● **REQUEST**
Would you output the whole listing below, exactly as it reads?

● **DATA LINES**
● ● ●
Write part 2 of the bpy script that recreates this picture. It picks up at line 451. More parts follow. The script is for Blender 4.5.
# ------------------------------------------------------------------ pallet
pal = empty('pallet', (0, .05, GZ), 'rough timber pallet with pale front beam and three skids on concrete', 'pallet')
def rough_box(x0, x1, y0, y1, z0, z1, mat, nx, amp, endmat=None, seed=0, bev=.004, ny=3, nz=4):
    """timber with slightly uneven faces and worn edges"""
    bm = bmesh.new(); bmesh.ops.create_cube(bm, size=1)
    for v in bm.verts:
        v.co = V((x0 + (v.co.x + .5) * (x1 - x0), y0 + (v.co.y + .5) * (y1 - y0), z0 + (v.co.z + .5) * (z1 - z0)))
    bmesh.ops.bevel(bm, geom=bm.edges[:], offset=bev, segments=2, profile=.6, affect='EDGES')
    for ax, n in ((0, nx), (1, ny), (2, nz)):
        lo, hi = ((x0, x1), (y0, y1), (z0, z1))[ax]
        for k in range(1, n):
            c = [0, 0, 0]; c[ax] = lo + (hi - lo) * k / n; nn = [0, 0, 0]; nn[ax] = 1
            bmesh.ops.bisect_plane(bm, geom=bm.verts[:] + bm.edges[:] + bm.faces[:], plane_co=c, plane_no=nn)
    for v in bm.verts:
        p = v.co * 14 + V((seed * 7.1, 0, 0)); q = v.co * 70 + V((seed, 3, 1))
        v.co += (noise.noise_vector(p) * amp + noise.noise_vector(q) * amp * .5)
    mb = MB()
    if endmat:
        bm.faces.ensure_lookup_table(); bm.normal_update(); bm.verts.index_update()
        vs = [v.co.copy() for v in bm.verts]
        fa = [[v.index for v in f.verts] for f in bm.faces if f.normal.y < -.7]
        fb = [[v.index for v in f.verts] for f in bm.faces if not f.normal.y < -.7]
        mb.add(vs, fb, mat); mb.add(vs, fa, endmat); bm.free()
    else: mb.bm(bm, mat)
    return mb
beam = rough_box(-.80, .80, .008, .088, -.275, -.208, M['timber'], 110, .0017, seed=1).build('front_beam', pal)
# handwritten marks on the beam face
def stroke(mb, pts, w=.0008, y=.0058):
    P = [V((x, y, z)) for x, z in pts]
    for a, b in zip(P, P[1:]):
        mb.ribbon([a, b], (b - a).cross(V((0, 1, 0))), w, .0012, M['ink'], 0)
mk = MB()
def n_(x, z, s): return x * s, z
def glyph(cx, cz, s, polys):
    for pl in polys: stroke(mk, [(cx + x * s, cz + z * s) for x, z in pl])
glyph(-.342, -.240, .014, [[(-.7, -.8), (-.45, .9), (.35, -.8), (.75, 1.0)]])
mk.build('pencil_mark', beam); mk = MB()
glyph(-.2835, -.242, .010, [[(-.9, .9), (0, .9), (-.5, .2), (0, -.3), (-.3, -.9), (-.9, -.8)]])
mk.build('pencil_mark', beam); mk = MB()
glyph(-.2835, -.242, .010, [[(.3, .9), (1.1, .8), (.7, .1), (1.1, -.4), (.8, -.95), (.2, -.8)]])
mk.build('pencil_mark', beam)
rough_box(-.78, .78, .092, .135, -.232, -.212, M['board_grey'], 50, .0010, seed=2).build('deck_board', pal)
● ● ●
● **FINAL ANSWER**
Write part 2 of the bpy script that recreates this picture. It picks up at line 451. More parts follow. The script is for Blender 4.5.
# ------------------------------------------------------------------ pallet
pal = empty('pallet', (0, .05, GZ), 'rough timber pallet with pale front beam and three skids on concrete', 'pallet')
def rough_box(x0, x1, y0, y1, z0, z1, mat, nx, amp, endmat=None, seed=0, bev=.004, ny=3, nz=4):
    """timber with slightly uneven faces and worn edges"""
    bm = bmesh.new(); bmesh.ops.create_cube(bm, size=1)
    for v in bm.verts:
        v.co = V((x0 + (v.co.x + .5) * (x1 - x0), y0 + (v.co.y + .5) * (y1 - y0), z0 + (v.co.z + .5) * (z1 - z0)))
    bmesh.ops.bevel(bm, geom=bm.edges[:], offset=bev, segments=2, profile=.6, affect='EDGES')
    for ax, n in ((0, nx), (1, ny), (2, nz)):
        lo, hi = ((x0, x1), (y0, y1), (z0, z1))[ax]
        for k in range(1, n):
            c = [0, 0, 0]; c[ax] = lo + (hi - lo) * k / n; nn = [0, 0, 0]; nn[ax] = 1
            bmesh.ops.bisect_plane(bm, geom=bm.verts[:] + bm.edges[:] + bm.faces[:], plane_co=c, plane_no=nn)
    for v in bm.verts:
        p = v.co * 14 + V((seed * 7.1, 0, 0)); q = v.co * 70 + V((seed, 3, 1))
        v.co += (noise.noise_vector(p) * amp + noise.noise_vector(q) * amp * .5)
    mb = MB()
    if endmat:
        bm.faces.ensure_lookup_table(); bm.normal_update(); bm.verts.index_update()
        vs = [v.co.copy() for v in bm.verts]
        fa = [[v.index for v in f.verts] for f in bm.faces if f.normal.y < -.7]
        fb = [[v.index for v in f.verts] for f in bm.faces if not f.normal.y < -.7]
        mb.add(vs, fb, mat); mb.add(vs, fa, endmat); bm.free()
    else: mb.bm(bm, mat)
    return mb
beam = rough_box(-.80, .80, .008, .088, -.275, -.208, M['timber'], 110, .0017, seed=1).build('front_beam', pal)
# handwritten marks on the beam face
def stroke(mb, pts, w=.0008, y=.0058):
    P = [V((x, y, z)) for x, z in pts]
    for a, b in zip(P, P[1:]):
        mb.ribbon([a, b], (b - a).cross(V((0, 1, 0))), w, .0012, M['ink'], 0)
mk = MB()
def n_(x, z, s): return x * s, z
def glyph(cx, cz, s, polys):
    for pl in polys: stroke(mk, [(cx + x * s, cz + z * s) for x, z in pl])
glyph(-.342, -.240, .014, [[(-.7, -.8), (-.45, .9), (.35, -.8), (.75, 1.0)]])
mk.build('pencil_mark', beam); mk = MB()
glyph(-.2835, -.242, .010, [[(-.9, .9), (0, .9), (-.5, .2), (0, -.3), (-.3, -.9), (-.9, -.8)]])
mk.build('pencil_mark', beam); mk = MB()
glyph(-.2835, -.242, .010, [[(.3, .9), (1.1, .8), (.7, .1), (1.1, -.4), (.8, -.95), (.2, -.8)]])
mk.build('pencil_mark', beam)
rough_box(-.78, .78, .092, .135, -.232, -.212, M['board_grey'], 50, .0010, seed=2).build('deck_board', pal)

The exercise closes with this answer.